Jeff Sessions Won't Bail Out Roy Moore

Attorney general Jeff Sessions has told political allies in Alabama that he is not considering running for his old Senate seat as a write-in candidate in next month’s special election. That’s according to a spokeswoman for Sessions at the Department of Justice, Sarah Isgur Flores, who also tells me that Sessions is telling Alabama Republicans he is not considering being appointed to the seat if Roy Moore wins and is either not seated by or is expelled from the Senate.

The New York Times reported Monday that two White House officials independently discussed the idea of Alabama governor Kay Ivey blocking Moore so that she could “immediately appoint” Sessions to the vacant seat. The White House has not said whether it has discussed this with Sessions. “As a policy we don’t discuss White House communications,” Flores said.

Sessions resigned from the Senate in January after being confirmed as attorney general. Ivey’s predecessor, Governor Robert Bentley, appointed Luther Strange to the Sessions seat, but Strange lost the Republican primary for the special election to Moore.

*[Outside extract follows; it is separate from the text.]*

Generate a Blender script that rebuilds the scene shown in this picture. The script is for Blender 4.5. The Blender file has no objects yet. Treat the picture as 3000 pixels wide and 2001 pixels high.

Last week, Moore was accused by four different women of having pursued a sexual relationship when he was in his 30s and they were teenagers. One woman told the Washington Post that he had touched her sexually when she was 14. A fifth accuser emerged on Monday afternoon, claiming in a news conference that, around the same time as the other alleged incidents, Moore groped her when she was 16.

There has been some discussion of Strange, Sessions, or some other Alabama Republican running as a write-in candidate for the December 12 election, which could possibly split the GOP vote and give the seat to Democrat Doug Jones. Strange has not ruled out running as a write-in.